Many Americans growing up in all-white or nearly all-white communities assume the local racial makeup “just happened.” Black persons just never made it there or didn’t find it attractive, preferring instead to live in the crowded, impoverished county next door
What we don’t realize, Dr. Loewen argues, is that Census data show that after the Civil War, blacks moved just about everywhere in the country. “There were Republican towns in the North that actually recruited former slaves to live there,” he says.
Consequently, we can track black Americans’ subsequent exile out of many areas. Under Reconstruction, racial equality improved vastly after the Civil War, but when the backlash set in, it was nationwide, and it was harsh. Dr. Loewen dubs this the Great Retreat, as rural blacks were forced to cluster for safety in some two dozen Northern ghettos where many remain.
There is certainly evidence for the retreat, says Nicholas Lehmann, Columbia University’s dean of journalism and author of The Promised Land: The Great Black Migration and How It Changed America. When black Americans left Mississippi for Chicago, they didn’t move to Chicago. They moved to specific communities in the area, he says, the few that would let them live there.
This was another surprise for Dr. Loewen. Sundown towns are actually rare in the traditional South (this doesn’t include Texas or Arkansas because those states were highly contested between Union and Confederate). In the belt from Louisiana through the Carolinas, whites saw no reason to drive away their cheap labor. So contrary to the popular notion of Northern enlightenment, Dr. Loewen says, most sundown towns are actually in the Midwest and North – and in “disputed” areas like Texas. According to Census data, the most segregated city in the country today is Milwaukee.
To illustrate the prevalence of such communities, Sundown Towns recounts how in the mid-20th century, published guidebooks, such as Travelguide: Vacation and Recreation Without Humiliation, helped black motorists pick their way past them. Some sundown towns even had sirens to blow a daily warning.
“I couldn’t believe that when I heard about it,” Dr. Loewen says. “But it wasn’t just a single place.”
In other words, all of this was not caused by a small number of wild-eyed racists. When these towns were set up, most white residents “either approved of the policy of exclusion or said nothing to stop its enforcement.”
It is hard to see how anything this common wouldn’t be better known.

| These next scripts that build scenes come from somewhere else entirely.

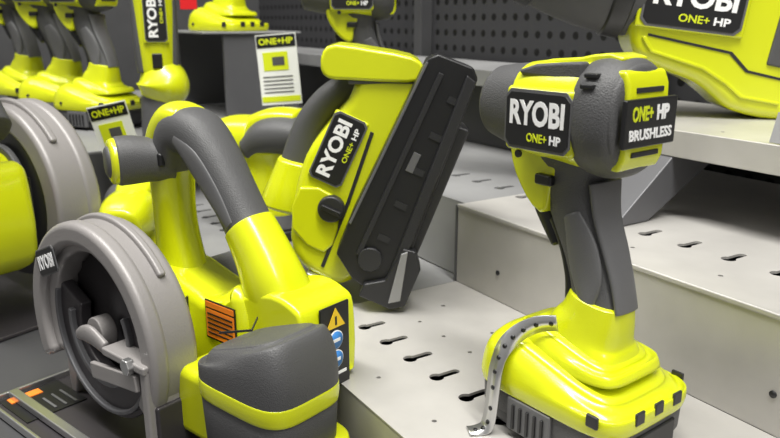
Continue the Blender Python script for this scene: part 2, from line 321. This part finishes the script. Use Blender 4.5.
# ---------------------------------------------------------------- crown stapler (local XZ plane faces the aisle, -y towards viewer)
def stapler():
    Rv=Vector((.528,.849,0)); Zv=Vector((0,0,1))
    p=empty('cordless_stapler',(-.512,.321,-.2265),X=Rv*.906-Zv*.42,Z=Rv*.42+Zv*.906,scale=1.0)
    prism('body_shell',[(-.092,.000),(-.108,.04),(-.114,.08),(-.108,.11),(-.101,.135),(-.099,.160),(-.060,.176),(-.035,.16),(-.03,.08),(-.035,.0),(-.06,-.012)],-.030,.030,YEL,p,.012,3,5)
    prism('top_cap',[(-.130,.148),(-.134,.161),(-.127,.170),(-.098,.179),(-.070,.186),(-.058,.183),(-.056,.172),(-.078,.161),(-.108,.149),(-.122,.144)],-.034,.034,YEL,p,.006,2,4)
    prism('cap_seam',[(-.108,.1495),(-.076,.1640),(-.054,.1745),(-.053,.171),(-.078,.160),(-.106,.1460)],-.0312,.0312,GRY,p,.001)
    prism('side_panel',[(-.100,.02),(-.108,.055),(-.078,.060),(-.066,.035),(-.068,.012)],-.033,-.028,YEL,p,.002,2)
    prism('side_line',[(-.066,.000),(-.063,.000),(-.066,.060),(-.072,.120),(-.075,.120),(-.069,.060)],-.0312,-.0295,DRK,p,.0003)
    cyl('depth_knob',(-.078,-.034,.050),(0,1,0),.0110,.010,DRK,p,.002,24)
    box('depth_knob_grip',(-.078,-.040,.050),(.017,.005,.004),BLK,p,.001)
    box('badge_seat',(-.0925,-.0295,.096),(.029,.005,.058),YEL,p,.002)
    logo(p,(-.0925,-.0322,.096),(0,0,1),(-1,0,0),.055,.026)
    prism('magazine',[(-.060,.022),(-.062,.06),(-.060,.190),(-.054,.197),(-.026,.199),(-.019,.193),(-.006,.050),(-.002,.012),(-.012,.002),(-.040,.008)],-.052,-.030,BLK,p,.002)
    prism('magazine_rail',[(-.014,.010),(-.006,.010),(-.020,.190),(-.028,.192)],-.056,-.050,DRK,p,.001)
    prism('magazine_groove',[(-.046,.03),(-.042,.03),(-.044,.185),(-.048,.185)],-.0545,-.0515,DRK,p,.0004)
    prism('magazine_edge',[(-.0615,.05),(-.0595,.05),(-.058,.188),(-.060,.188)],-.0535,-.0515,GR2,p,.0004)
    for i in range(5): box('magazine_slot_%d'%(i+1),(-.031+i*.0007,-.0522,.05+i*.03),(.010,.0014,.005),DRK,p,0)
    box('magazine_window',(-.036,-.0526,.115),(.006,.0010,.016),GR2,p,.0003)
    box('magazine_side_block',(-.008,-.026,.085),(.012,.040,.14),DRK,p,.002,rot=('Y',-.06))
    prism('magazine_foot',[(-.030,-.001),(-.002,-.001),(.008,.006),(.006,.040),(-.004,.052),(-.014,.050),(-.016,.02),(-.030,.010)],-.058,-.036,DRK,p,.0015)
    prism('magazine_foot_plate',[(-.014,.046),(-.010,.050),(.002,.010),(-.006,.004)],-.0605,-.058,SHELFD,p,.0006)
    box('nose_guide',(-.062,-.026,-.012),(.024,.014,.006),STL,p,.002)
    cyl('gear_wheel',(-.034,-.054,.030),(0,1,0),.010,.004,DRK,p,.001,12)
    loft('grip_rubber',[(-.100,.030,.146,.013,.013,2.3),(-.116,.034,.120,.014,.014,2.3),(-.122,.036,.090,.014,.015,2.3),(-.118,.036,.055,.015,.017,2.3)],GRY,p,cap=(.4,.6))
    loft('foot_shell',[(-.118,.036,.058,.020,.020,2.5),(-.110,.036,.020,.026,.028,2.8)],YEL,p,k=2,cap=(.2,.2))
    return p

def multi_tool(name,loc,rz,scale=1):
    p=empty(name,loc,rz=rz,scale=scale)
    loft('base_rubber',[(0,0,.004,.028,.026,2.5),(0,0,.03,.026,.025,2.4),(.002,0,.055,.022,.022,2.3)],GRY,p,cap=(.1,.1))
    loft('base_flare',[(.0,.0,.050,.024,.024,2.4),(-.004,.0,.064,.034,.032,2.5),(-.004,0,.076,.032,.030,2.5),(.0,0,.090,.022,.022,2.4)],YEL,p,cap=(.1,.1))
    loft('barrel_shell',[(0,0,.085,.022,.022,2.4),(.0,0,.12,.0235,.0235,2.5),(.0,0,.17,.025,.025,2.6),(.004,0,.21,.026,.026,2.6),(.010,0,.23,.024,.024,2.6)],YEL,p,cap=(.1,.4))
    for s in (1,-1): loft('side_grip_%d'%(1 if s>0 else 2),[(s*.019,.004,.085,.006,.012,2.3),(s*.021,.004,.12,.006,.012,2.3),(s*.022,.004,.17,.005,.010,2.3)],GRY,p,cap=(.4,.6),side=(1,0,0))
    box('badge_seat',(-.001,.0235,.150),(.030,.005,.062),YEL,p,.002)
    logo(p,(-.001,.0262,.150),(0,0,1),(1,0,0),.056,.024)
    loft('head_collar',[(.012,0,.235,.018,.018,2),(.014,0,.255,.014,.014,2)],GRY,p,k=1,cap=(.1,.3))
    box('slide_switch',(0,.022,.098),(.012,.006,.018),BLK,p,.0015)
    return p

def palm_sander(name,loc,rz,scale=1):
    p=empty(name,loc,rz=rz,scale=scale)
    cyl('sanding_pad',(0,0,.005),(0,0,1),.040,.010,DRK,p,.002)
    cyl('pad_skirt',(0,0,.018),(0,0,1),.038,.018,GRY,p,.004,40,.030)
    loft('body_shell',[(0,0,.024,.030,.030,2.3),(0,0,.045,.028,.028,2.3),(0,0,.07,.027,.027,2.3),(0,0,.085,.031,.031,2.3)],YEL,p,cap=(.1,.1))
    loft('palm_pad',[(-.012,0,.088,.032,.016,2.4),(.006,0,.098,.036,.020,2.4),(.030,0,.100,.034,.019,2.4),(.046,0,.094,.026,.014,2.4)],GRY,p,cap=(.8,.8))
    loft('palm_stripe',[(-.026,0,.098,.016,.014,2.6),(.002,0,.114,.020,.010,2.6),(.030,0,.116,.018,.008,2.6)],YEL,p,cap=(.6,.6))
    loft('rear_housing',[(-.014,0,.090,.028,.026,2.6),(-.040,0,.088,.027,.027,2.6),(-.058,0,.084,.022,.022,2.6)],YEL,p,cap=(.1,.3))
    cyl('vent_ring',(-.062,0,.084),(1,0,0),.018,.006,GRY,p,.002)
    loft('dust_port',[(-.03,0,.028,.012,.012,2),(-.065,0,.032,.011,.011,2)],GRY,p,k=1,cap=(.1,.1))
    return p

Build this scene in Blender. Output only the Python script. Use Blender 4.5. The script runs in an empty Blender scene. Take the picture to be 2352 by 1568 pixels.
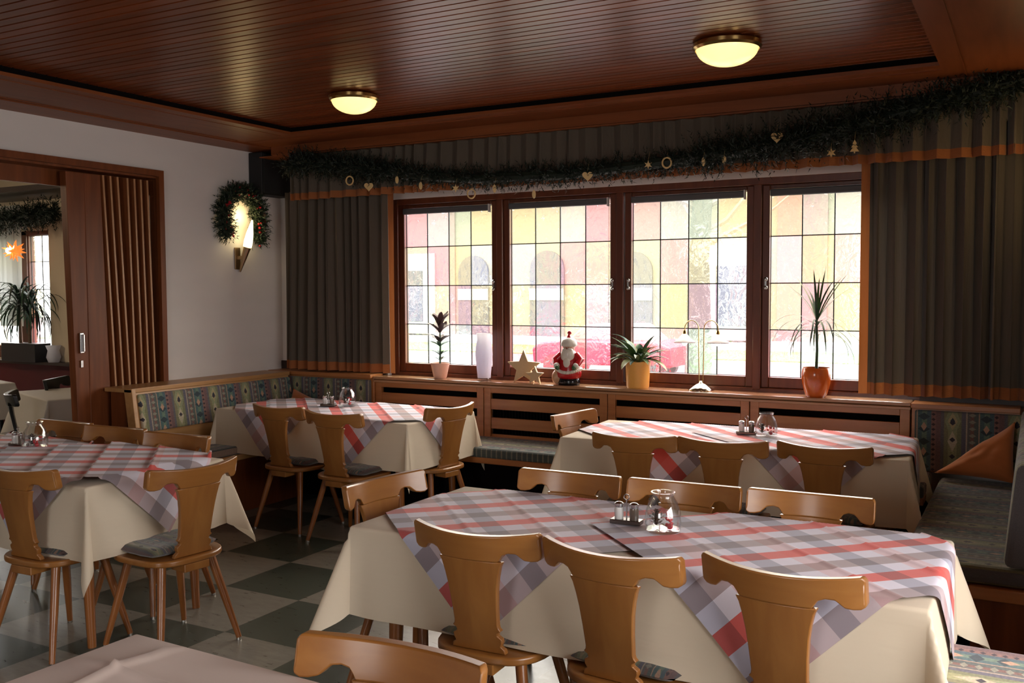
import bpy, math, random
from mathutils import Vector, Matrix, noise
random.seed(7)
PI = math.pi
S = bpy.context.scene
COL = S.collection

# ------------------------------------------------------------------ camera
cd = bpy.data.cameras.new('camera'); cam = bpy.data.objects.new('camera', cd); COL.objects.link(cam)
cd.sensor_width = 36.0; cd.lens = 2192.12 / 2352 * 36; cd.clip_start = 0.05; cd.clip_end = 300
yaw, pitch, roll = 0.501391738, 0.0534147, -0.0040415
cy, sy, cp, sp = math.cos(yaw), math.sin(yaw), math.cos(pitch), math.sin(pitch)
fw = Vector((-sy * cp, cy * cp, -sp)); rt = Vector((cy, sy, 0)); up = rt.cross(fw)
r2 = rt * math.cos(roll) + up * math.sin(roll); u2 = -rt * math.sin(roll) + up * math.cos(roll)
m = Matrix.Identity(4)
for i in range(3):
    m[i][0], m[i][1], m[i][2] = r2[i], u2[i], -fw[i]
m[2][3] = 1.60
cam.matrix_world = m
S.camera = cam

# ------------------------------------------------------------------ world, exposure
S.view_settings.view_transform = 'Standard'; S.view_settings.look = 'None'
S.view_settings.exposure = 0.05; S.view_settings.gamma = 1.0; S.view_settings.use_curve_mapping = False
w = bpy.data.worlds.new('World'); S.world = w; w.use_nodes = True
wn = w.node_tree; wn.nodes.clear()
wo = wn.nodes.new('ShaderNodeOutputWorld'); wb = wn.nodes.new('ShaderNodeBackground')
tc = wn.nodes.new('ShaderNodeTexCoord'); sx = wn.nodes.new('ShaderNodeSeparateXYZ')
mr = wn.nodes.new('ShaderNodeMapRange'); mr.inputs[1].default_value = 0.0; mr.inputs[2].default_value = 1.0
mr.inputs[3].default_value = 6.5; mr.inputs[4].default_value = 28.0
wn.links.new(tc.outputs['Generated'], sx.inputs[0]); wn.links.new(sx.outputs[2], mr.inputs[0])
wb.inputs[0].default_value = (1.0, 0.975, 0.955, 1)
wn.links.new(mr.outputs[0], wb.inputs[1]); wn.links.new(wb.outputs[0], wo.inputs[0])
try:
    S.cycles.use_denoising = True
    S.cycles.max_bounces = 9; S.cycles.diffuse_bounces = 5; S.cycles.glossy_bounces = 4
    S.cycles.transmission_bounces = 6; S.cycles.transparent_max_bounces = 12
    S.cycles.sample_clamp_indirect = 6; S.cycles.caustics_reflective = False; S.cycles.caustics_refractive = False
    S.cycles.use_light_tree = True
except Exception:
    pass

def portal(x, y, z, rot, sx_, sy_):
    l = bpy.data.lights.new('window_portal', 'AREA'); l.shape = 'RECTANGLE'; l.size = sx_; l.size_y = sy_
    l.cycles.is_portal = True
    o = bpy.data.objects.new('window_portal', l); COL.objects.link(o); o.location = (x, y, z); o.rotation_euler = rot
portal(-2.6, 6.50, 1.62, (PI / 2 + PI, 0, 0), 3.95, 1.4)
portal(-9.3, 6.50, 1.62, (PI / 2 + PI, 0, 0), 1.5, 1.4)
portal(1.72, 1.65, 1.5, (0, PI / 2, 0), 1.7, 2.8)
portal(-1.6, -3.28, 1.65, (PI / 2, 0, 0), 1.6, 1.5)
portal(-11.2, 6.50, 1.62, (PI / 2 + PI, 0, 0), 2.0, 1.4)

# ------------------------------------------------------------------ geometry helpers
class MB:
    def __init__(s): s.v = []; s.f = []; s.mi = []; s.uv = None
    def add(s, vs, fs, mi=0):
        o = len(s.v); s.v += [tuple(v) for v in vs]
        for f in fs: s.f.append(tuple(i + o for i in f)); s.mi.append(mi)
        return s
    def box(s, x0, x1, y0, y1, z0, z1, mi=0, M=None):
        vs = [(x, y, z) for z in (z0, z1) for y in (y0, y1) for x in (x0, x1)]
        if M is not None: vs = [M @ Vector(v) for v in vs]
        return s.add(vs, [(0, 2, 3, 1), (4, 5, 7, 6), (0, 1, 5, 4), (2, 6, 7, 3), (0, 4, 6, 2), (1, 3, 7, 5)], mi)
    def lathe(s, prof, n=24, c=(0, 0, 0), mi=0, M=None, caps=True):
        vs = []; fs = []
        for r, z in prof:
            for k in range(n):
                a = 2 * PI * k / n; vs.append(Vector((r * math.cos(a), r * math.sin(a), z)))
        for i in range(len(prof) - 1):
            for k in range(n):
                a = i * n + k; b = i * n + (k + 1) % n
                fs.append((a, b, b + n, a + n))
        if caps:
            if prof[0][0] > 1e-5: fs.append(tuple(range(n - 1, -1, -1)))
            if prof[-1][0] > 1e-5: fs.append(tuple((len(prof) - 1) * n + k for k in range(n)))
        if M is not None: vs = [M @ v for v in vs]
        vs = [v + Vector(c) for v in vs]
        return s.add(vs, fs, mi)
    def tube(s, pts, rad, n=10, mi=0, cap=True):
        pts = [Vector(p) for p in pts]
        if not isinstance(rad, (list, tuple)): rad = [rad] * len(pts)
        vs = []; fs = []; up0 = None
        for i, p in enumerate(pts):
            d = (pts[min(i + 1, len(pts) - 1)] - pts[max(i - 1, 0)]).normalized()
            if up0 is None:
                up0 = Vector((0, 0, 1)) if abs(d.z) < 0.9 else Vector((1, 0, 0))
            a = d.cross(up0).normalized(); b = a.cross(d).normalized(); up0 = b
            for k in range(n):
                t = 2 * PI * k / n; vs.append(p + (a * math.cos(t) + b * math.sin(t)) * rad[i])
        for i in range(len(pts) - 1):
            for k in range(n):
                q = i * n + k; r = i * n + (k + 1) % n; fs.append((q, r, r + n, q + n))
        if cap:
            fs.append(tuple(range(n - 1, -1, -1))); fs.append(tuple((len(pts) - 1) * n + k for k in range(n)))
        return s.add(vs, fs, mi)
    def sphere(s, c, r, n=10, mi=0, sc=(1, 1, 1)):
        prof = [(r * math.sin(PI * i / n), -r * math.cos(PI * i / n)) for i in range(n + 1)]
        prof[0] = (1e-6, -r); prof[-1] = (1e-6, r)
        M = Matrix.Diagonal((sc[0], sc[1], sc[2])).to_4x4()
        return s.lathe(prof, max(8, n + 2), c, mi, M, caps=False)
    def grid(s, fn, nu, nv, mi=0):
        o = [fn(i / nu, j / nv) for j in range(nv + 1) for i in range(nu + 1)]
        fs = [(j * (nu + 1) + i, j * (nu + 1) + i + 1, (j + 1) * (nu + 1) + i + 1, (j + 1) * (nu + 1) + i) for j in range(nv) for i in range(nu)]
        return s.add(o, fs, mi)
    def prism(s, poly, fn, t, mi=0):
        """poly: 2D outline; fn(u, v, w) -> 3D with w in {0, t}"""
        n = len(poly)
        vs = [fn(u, v, 0) for u, v in poly] + [fn(u, v, t) for u, v in poly]
        fs = [tuple(range(n - 1, -1, -1)), tuple(range(n, 2 * n))]
        fs += [(i, (i + 1) % n, (i + 1) % n + n, i + n) for i in range(n)]
        return s.add(vs, fs, mi)
    def build(s, name, mats, parent=None, smooth=False, bevel=0, seg=2, solid=0, uv=None, sharp=0.7):
        me = bpy.data.meshes.new(name); me.from_pydata(s.v, [], s.f)
        if not isinstance(mats, (list, tuple)): mats = [mats]
        for mt in mats: me.materials.append(mt)
        if len(mats) > 1:
            for p, k in zip(me.polygons, s.mi): p.material_index = k
        if uv is not None:
            l = me.uv_layers.new(name='UVMap')
            for lp in me.loops: l.data[lp.index].uv = uv[lp.vertex_index]
        me.validate(); me.update()
        o = bpy.data.objects.new(name, me); COL.objects.link(o)
        if parent is not None: o.parent = parent
        if smooth:
            for p in me.polygons: p.use_smooth = True
            if sharp:
                try: me.set_sharp_from_angle(angle=sharp)
                except Exception: pass
        if solid:
            d = o.modifiers.new('thickness', 'SOLIDIFY'); d.thickness = solid; d.offset = 0
        if bevel:
            b = o.modifiers.new('bevel', 'BEVEL'); b.width = bevel; b.segments = seg; b.limit_method = 'ANGLE'; b.angle_limit = 0.6
        return o

def thing(name, label, cat, loc=(0, 0, 0), rz=0, group=None, kind=None):
    o = bpy.data.objects.new(name, None); COL.objects.link(o); o.empty_display_size = 0.05
    o.location = loc; o.rotation_euler = (0, 0, rz)
    return tag(o, label, cat, group, kind)
def tag(o, label=None, cat=None, group=None, kind=None):
    if label: o['label'] = label
    if cat: o['category'] = cat
    if group: o['group'] = group
    if kind: o['kind'] = kind
    return o
def dup(root, loc, rz, label, group=None):
    r = root.copy(); COL.objects.link(r); r.location = loc; r.rotation_euler = (0, 0, rz); r['label'] = label
    if group: r['group'] = group
    for ch in list(root.children):
        c = ch.copy(); COL.objects.link(c); c.parent = r
        for g in list(ch.children):
            d = g.copy(); COL.objects.link(d); d.parent = c
    return r
def struct(name, mb, mat, label=None, **k):
    o = mb.build(name, mat, **k); o['kind'] = 'structure'
    if label: o['label'] = label
    return o

# ------------------------------------------------------------------ materials
def newmat(name):
    mt = bpy.data.materials.new(name); mt.use_nodes = True; nt = mt.node_tree
    return mt, nt, nt.nodes['Principled BSDF']
def N(nt, t, **kw):
    n = nt.nodes.new(t)
    for k, v in kw.items(): setattr(n, k, v)
    return n
def setp(b, col=None, rough=None, metal=None, coat=None, spec=None, trans=None, ior=None, sheen=None, em=None, ems=None):
    I = b.inputs
    if col is not None: I['Base Color'].default_value = (*col, 1)
    if rough is not None: I['Roughness'].default_value = rough
    if metal is not None: I['Metallic'].default_value = metal
    if coat is not None: I['Coat Weight'].default_value = coat; I['Coat Roughness'].default_value = 0.15
    if spec is not None: I['Specular IOR Level'].default_value = spec
    if trans is not None: I['Transmission Weight'].default_value = trans
    if ior is not None: I['IOR'].default_value = ior
    if sheen is not None: I['Sheen Weight'].default_value = sheen
    if em is not None: I['Emission Color'].default_value = (*em, 1); I['Emission Strength'].default_value = ems
def plain(name, col, rough=0.5, **k):
    mt, nt, b = newmat(name); setp(b, col, rough, **k)
    n = N(nt, 'ShaderNodeTexNoise'); n.inputs['Scale'].default_value = 14
    hv = N(nt, 'ShaderNodeMixRGB', blend_type='MULTIPLY'); hv.inputs[0].default_value = 0.12
    hv.inputs[1].default_value = (*col, 1); nt.links.new(n.outputs[0], hv.inputs[2]); nt.links.new(hv.outputs[0], b.inputs['Base Color'])
    return mt
def ramp(nt, stops, const=False):
    r = N(nt, 'ShaderNodeValToRGB'); e = r.color_ramp.elements
    while len(e) < len(stops): e.new(0.5)
    for q, (p, c) in zip(e, stops): q.position = p; q.color = (*c, 1)
    if const: r.color_ramp.interpolation = 'CONSTANT'
    return r
def wood(name, c1, c2, axis='X', rough=0.38, coat=0.0, scale=1.0, plank=None, bump=0.05, spec=0.5):
    mt, nt, b = newmat(name); setp(b, rough=rough, coat=coat, spec=spec)
    t = N(nt, 'ShaderNodeTexCoord'); mp = N(nt, 'ShaderNodeMapping')
    sc = {'X': (1.2, 14, 14), 'Y': (14, 1.2, 14), 'Z': (14, 14, 1.2)}[axis]
    mp.inputs['Scale'].default_value = tuple(v * scale for v in sc)
    nt.links.new(t.outputs['Object'], mp.inputs[0])
    n = N(nt, 'ShaderNodeTexNoise'); n.inputs['Scale'].default_value = 1.6; n.inputs['Detail'].default_value = 6; n.inputs['Distortion'].default_value = 0.4
    nt.links.new(mp.outputs[0], n.inputs[0])
    r = ramp(nt, [(0.3, c1), (0.7, c2)]); nt.links.new(n.outputs[0], r.inputs[0])
    out = r.outputs[0]
    if plank:
        ax, wd = plank
        s = N(nt, 'ShaderNodeSeparateXYZ'); nt.links.new(t.outputs['Object'], s.inputs[0])
        d = N(nt, 'ShaderNodeMath', operation='DIVIDE'); d.inputs[1].default_value = wd; nt.links.new(s.outputs[ax], d.inputs[0])
        fl = N(nt, 'ShaderNodeMath', operation='FLOOR'); nt.links.new(d.outputs[0], fl.inputs[0])
        wn_ = N(nt, 'ShaderNodeTexWhiteNoise', noise_dimensions='1D'); nt.links.new(fl.outputs[0], wn_.inputs['W'])
        mr_ = N(nt, 'ShaderNodeMapRange'); mr_.inputs[3].default_value = 0.72; mr_.inputs[4].default_value = 1.18
        nt.links.new(wn_.outputs['Value'], mr_.inputs[0])
        mx = N(nt, 'ShaderNodeVectorMath', operation='SCALE'); nt.links.new(out, mx.inputs[0]); nt.links.new(mr_.outputs[0], mx.inputs['Scale'])
        out = mx.outputs[0]
    nt.links.new(out, b.inputs['Base Color'])
    bp = N(nt, 'ShaderNodeBump'); bp.inputs['Strength'].default_value = bump; bp.inputs['Distance'].default_value = 0.004
    nt.links.new(n.outputs[0], bp.inputs['Height']); nt.links.new(bp.outputs[0], b.inputs['Normal'])
    return mt

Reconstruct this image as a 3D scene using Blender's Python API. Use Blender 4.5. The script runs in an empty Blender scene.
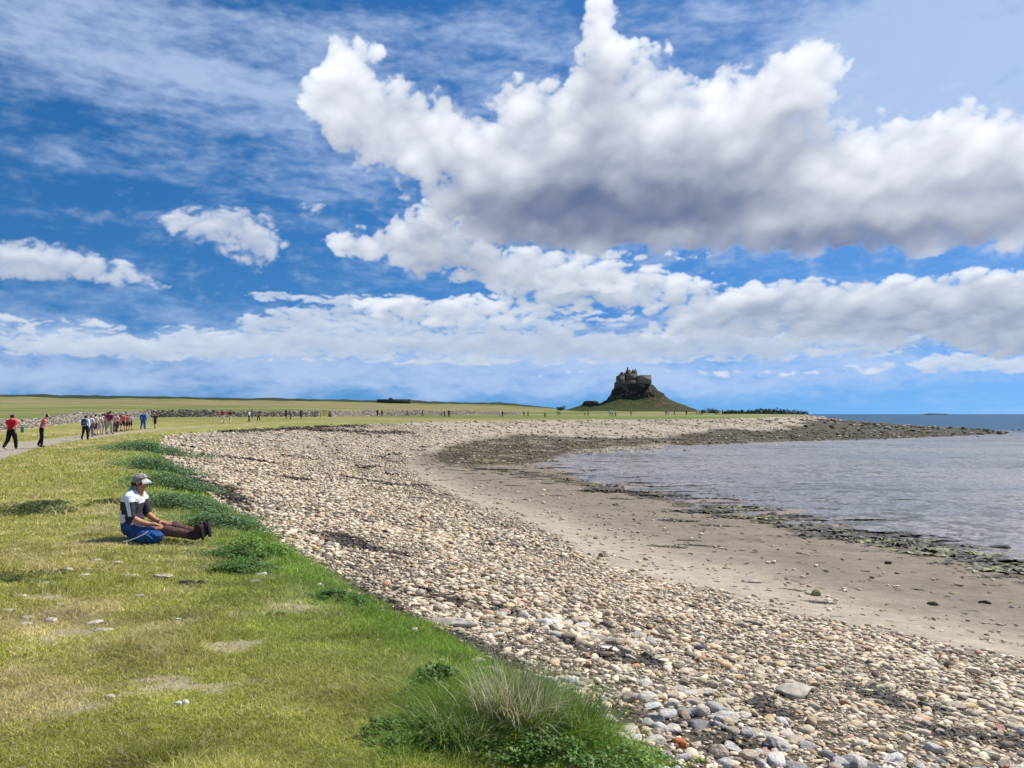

But Dr. Loewen points to the Tulsa riot in 1921, when many of the town’s whites tried to destroy an entire black community. It didn’t become widely known until the early ’90s, when it first received media attention. And in 1923, there was similar mob violence in Rosewood, Fla., the subject of the 1997 film, Rosewood. Sundown Towns cites dozens of other towns where black residents were attacked by bombings and burnings: Slocum, Texas; Okemah, Okla.; Sheridan, Ark.; Decatur, Ind.
And Dallas. In 1950-51, during a severe housing shortage, a dozen bombings in South Dallas were aimed at terrorizing blacks moving into what was then a white neighborhood. Two half brothers were arrested but not convicted.
Yet no single history, Dr. Loewen says, has been written about all of these events.
But haven’t race relations in this country gotten better? A special report from the 2000 U. S. Census did find that residential segregation in metropolitan areas declined between 1980 and 2000.
“We had slavery once, and now we don’t,” says Dr. Loewen. And discrimination in home sales, public housing, hiring and education is unconstitutional.
But this popular notion of America’s march of progress, he says, ignores the complete lack of progress we made in desegregating housing until the 1960s. For decades, it was federal policy to exclude blacks from the loans that let whites afford suburban homes. In effect, whites benefited from a vastly larger federal housing program than any inner-city project.(source: Dallas Morning News)
To me, this history isn’t invisible. I live within spitting distance of two separate communities where there are still no black people and where it is well known that this isn’t an accident. The last black family that attempted to move in to the one closest to my hometown (the father was a school teacher) had a brick put through their front window and left within a matter of days. This has been in the last 10 years. The fact that in my hometown, there are still hardly any black people living in the city limits—but many black families living in the one or two “black” communities 5-10 miles outside of town—isn’t lost on me, either. While I know my community isn’t still running people out of town, I know that the older black folks remember when they were and are more than happy to stay outside the city limits, and in many cases, their kids and grandkids do, too.
I also know things like the old white man who runs the volunteer fire department won’t let young black men from the community—no matter how pristine their reputation, how well-liked they are in the community, or who from the community recommends them—work as firefighters, and they aren’t shy about telling other white people it’s because of their race. That the KKK is still alive and well around here and that upstanding members of the community are quietly members.
My community is not all that unusual, either. I’ve seen very similar racist attitudes pretty much everywhere I’ve lived (and I’ve lived everywhere but the East Coast) and come from people from all walks of life. So.